The average LNG price for March delivery into north-east Asia remained unchanged from last week’s level at $9.50/mmBtu, industry sources estimated.

“The market has been subdued for most of the week. However, we’re now seeing volatility with utilities coming in who are short,” said Toby Copson, head of energy, APAC, at commodities broker Marex.

Spot LNG demand from price-sensitive Asian buyers has seen an increase, as Asian LNG prices have fallen below the $10/mmBtu mark, said Laura Page, manager of gas and LNG insight at data analytics firm Kpler.

She added that the materialising demand in Asia, coupled with recent downside pressure on the European gas prices at the Dutch TTF hub has seen U.S. netback shift back in favour of Asia. Netback is the effective price earned by a producer of LNG at a particular point.

Global LNG: Asia spot prices fall to 7-month low as stocks remain plentiful

Attacks in the Red Sea by Iranian-backed Houthi militants have recently pushed Qatar, one of the world’s largest LNG exporters, to take a longer route via the Cape of Good Hope, delaying shipments to European clients.

“The Red Sea remains devoid of any LNG shipping. The cessation of Red Sea voyages by Qatar, Europe’s only supplier via the Suez Canal, has a big implication for delivery rates,” said Robert Songer, LNG analyst at data intelligence firm ICIS.

“However, the impact on spot charter rates has so far been non-existent, which may suggest that Qatar has not yet had to enter the market to procure further tonnage,” Songer added.

In the European gas market, prices slipped slightly, coming largely from expectations for a mild final two months of winter in Europe, which could limit the region’s remaining stockdraw ahead of April, said Samuel Good, head of LNG pricing at commodity pricing agency Argus.

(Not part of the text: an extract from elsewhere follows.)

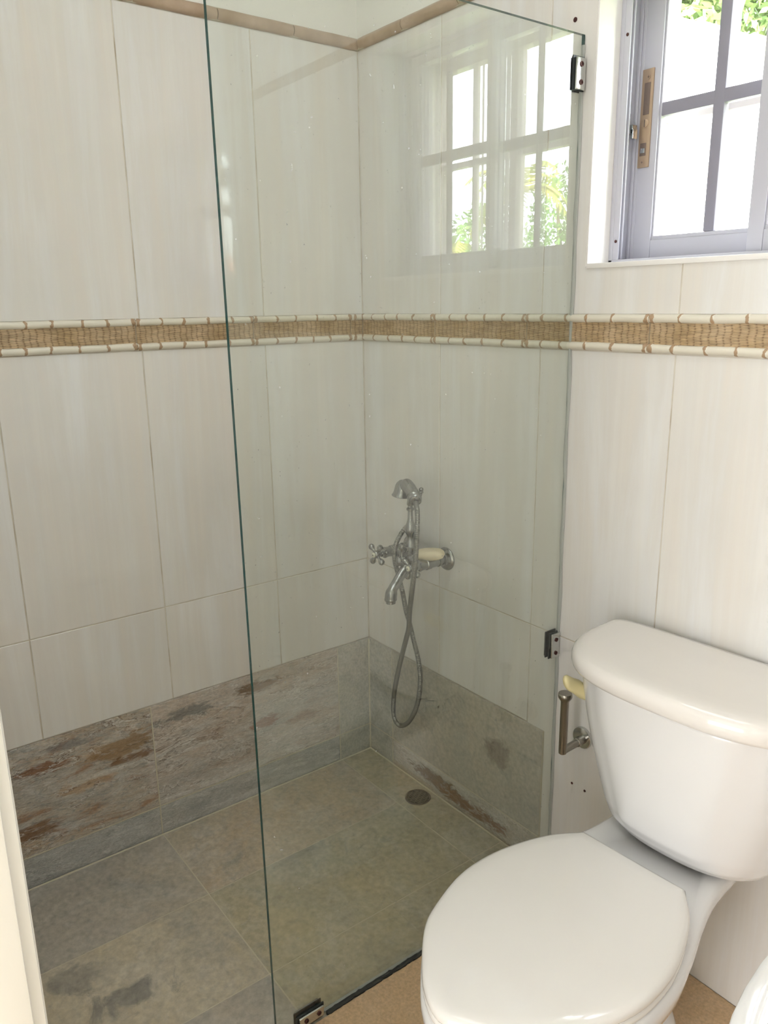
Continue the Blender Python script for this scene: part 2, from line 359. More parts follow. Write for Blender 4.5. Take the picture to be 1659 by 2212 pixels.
# ------------------------------------------------------------------ wall tiles (each one a piece)
J = .0014
rows = [(1.375, 2.046), (.648, 1.303), (.386, .648)]
a_seams = [0, -.317, -.650, -.983, -1.2455]
for z0, z1 in rows:
    for k in range(len(a_seams)-1):
        u1, u0 = a_seams[k], a_seams[k+1]
        plate('tile', rect(u0+J, u1-(J if k else .0), z0+J, z1-J), 'left', -.004, .0, M['tile'], wall_left)
b_seams = [0, .3345, .671, 1.007, 1.343, 1.679, RX]
for r, (z0, z1) in enumerate(rows):
    for k in range(len(b_seams)-1):
        x0, x1 = b_seams[k]+(J if k else 0), b_seams[k+1]-J
        if r == 2 and b_seams[k] >= .67: z0 = .0   # below: no slate on the toilet side
        if r == 2 and k >= 2: z0 = -.003
        if r == 0 and x1 > WX0 and x0 < WX1:
            if x0 < WX0: P = [(x0, z0+J), (x1, z0+J), (x1, WZ0), (WX0, WZ0), (WX0, WZ1), (x1, WZ1), (x1, z1-J), (x0, z1-J)]
            elif x1 > WX1: P = [(x0, z0+J), (x1, z0+J), (x1, z1-J), (x0, z1-J), (x0, WZ1), (WX1, WZ1), (WX1, WZ0), (x0, WZ0)]
            else:
                plate('tile', rect(x0, x1, z0+J, WZ0), 'back', -.004, 0, M['tile'], wall_back)
                plate('tile', rect(x0, x1, WZ1, z1-J), 'back', -.004, 0, M['tile'], wall_back); continue
            plate('tile', P, 'back', -.004, 0, M['tile'], wall_back)
        else: plate('tile', rect(x0, x1, z0+J, z1-J), 'back', -.004, 0, M['tile'], wall_back)
# strip of cream tile between the end of the slate and the glass
for px, pz, r_ in ((.731, 1.933, .0045), (.820, .289, .0030), (.858, .288, .0030)):
    lathe('screw_hole', [(r_, 0), (r_, .0012), (r_*.5, .0014)], (px, .0, pz), (0, -1, 0), M['rust'], wall_back, 12)

JS = .0016
# slate band, skirting and floor
Z1, Z2 = .088, .3865; T = .006
sl_rust = slate_mat('slate_rusty', crack=.9, warm=(.56, .42, .28), amt_warm=.9, amt_rust=.7, amt_pale=.45, amt_dark=.45, seed=2.0, bump=.9, scale=5.5,
    blobs=[((0, -.80, .30), (.1, .11, .035), (.36, .235, .12), .8), ((0, -.76, .262), (.1, .10, .014), (.22, .11, .045), .8), ((0, -1.0, .315), (.1, .07, .02), (.30, .13, .05), .8), ((0, -.90, .235), (.1, .10, .018), (.50, .34, .20), .7), ((0, -.93, .355), (.1, .09, .014), (.27, .25, .23), .7), ((0, -.84, .245), (.1, .12, .010), (.66, .65, .60), .7),
           ((0, -1.03, .15), (.1, .06, .03), (.24, .13, .06), .7), ((0, -.72, .20), (.1, .022, .09), (.62, .56, .52), .7)])
sl_mid = slate_mat('slate_tan', crack=.55, base=(.56, .535, .495), warm=(.58, .47, .38), amt_warm=.6, amt_rust=.25, amt_pale=.45, amt_dark=.35, seed=9.0, bump=.7, scale=5,
    blobs=[((0, -.40, .345), (.1, .08, .02), (.20, .115, .05), .8), ((0, -.38, .225), (.1, .055, .025), (.32, .17, .11), .7), ((0, -.62, .335), (.1, .11, .022), (.25, .25, .23), .8), ((0, -.25, .20), (.1, .06, .02), (.34, .20, .12), .5), ((0, -.45, .10), (.1, .26, .014), (.72, .70, .67), .7), ((0, -.55, .25), (.1, .05, .03), (.40, .28, .20), .5)])
sl_grey = slate_mat('slate_grey', base=(.52, .52, .465), warm=(.53, .49, .41), amt_warm=.4, amt_rust=.0, amt_pale=.3, amt_dark=.3, seed=14.0, bump=.5, stretch=(1, 1, 1), scale=6)
sl_brown = slate_mat('slate_brown_grey', base=(.50, .485, .42), warm=(.53, .475, .385), amt_warm=.6, amt_rust=.12, amt_pale=.15, amt_dark=.3, seed=21.0, bump=.3, stretch=(1, 1, 1), scale=4,
    blobs=[((.575, 0, .26), (.045, .1, .05), (.20, .155, .12), .6)])
sk_stain = slate_mat('slate_stained_skirting', crack=.5, base=(.53, .515, .45), warm=(.51, .44, .34), amt_warm=.5, amt_rust=.2, amt_pale=.6, amt_dark=.3, seed=30.0, bump=.9, scale=9, stretch=(1, 1, 2.2),
    blobs=[((.33, 0, .045), (.13, .1, .030), (.19, .125, .055), .95), ((.47, 0, .034), (.16, .1, .024), (.25, .14, .07), .95), ((.36, 0, .082), (.2, .1, .010), (.66, .65, .60), .6)])
sk_blue = slate_mat('slate_blue_grey_skirting', crack=.3, blobs=[((0, -.40, .012), (.1, .3, .014), (.66, .66, .65), .6)], base=(.49, .505, .50), warm=(.53, .51, .46), amt_warm=.3, amt_rust=.05, amt_pale=.7, amt_dark=.5, seed=41.0, bump=.8, scale=8, stretch=(1, 1, 3))
G1, G2 = -.125, -.716
for (u0, u1, mat, sd, amp) in ((G1, -.0, sl_grey, 1.0, .002), (G2, G1, sl_mid, 4.0, .0042), (-1.2455, G2, sl_rust, 8.0, .0050)):
    rough_plate('slate_tile', u0+JS, u1-(.0075 if u1 == 0 else JS), Z1+JS, Z2-.001, 'left', 0, T+.001, mat, wall_left, amp, 44 if u1-u0 > .3 else 14, 26, sd)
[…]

Dominic Gallagher, head of LNG broking at Tullett Prebon, said the market appears to be “in stasis as benign weather conditions and stable supply suppress any bullish signals.”

S&P Global Commodity Insights assessed its daily North West Europe LNG Marker (NWM) price benchmark for cargoes delivered in March on an ex-ship (DES) basis at $8.054/mmBtu on Jan. 25, a $0.70/mmBtu discount to the March gas price at the Dutch TTF hub.

Argus assessed the price at $8.150/mmBtu, while Spark Commodities assessed it at $8.199/mmBtu.

U.S. LNG exports dropped for a fourth consecutive week to 1.70 million metric tons last week, partially due to operational challenges resulting from the extreme cold weather, Kpler’s data showed.

Argus’ Good said that U.S. loadings this month could fall short of the record exports seen in December, after cold weather curbed feedgas deliveries and production was disrupted by trips at Freeport LNG and Corpus Christi.

Spot LNG freight rates fell for the eighth consecutive week, with Atlantic rates estimated at $53,250/day on Friday, and the Pacific rates at $55,000/day, said Qasim Afghan, an analyst at Spark Commodities.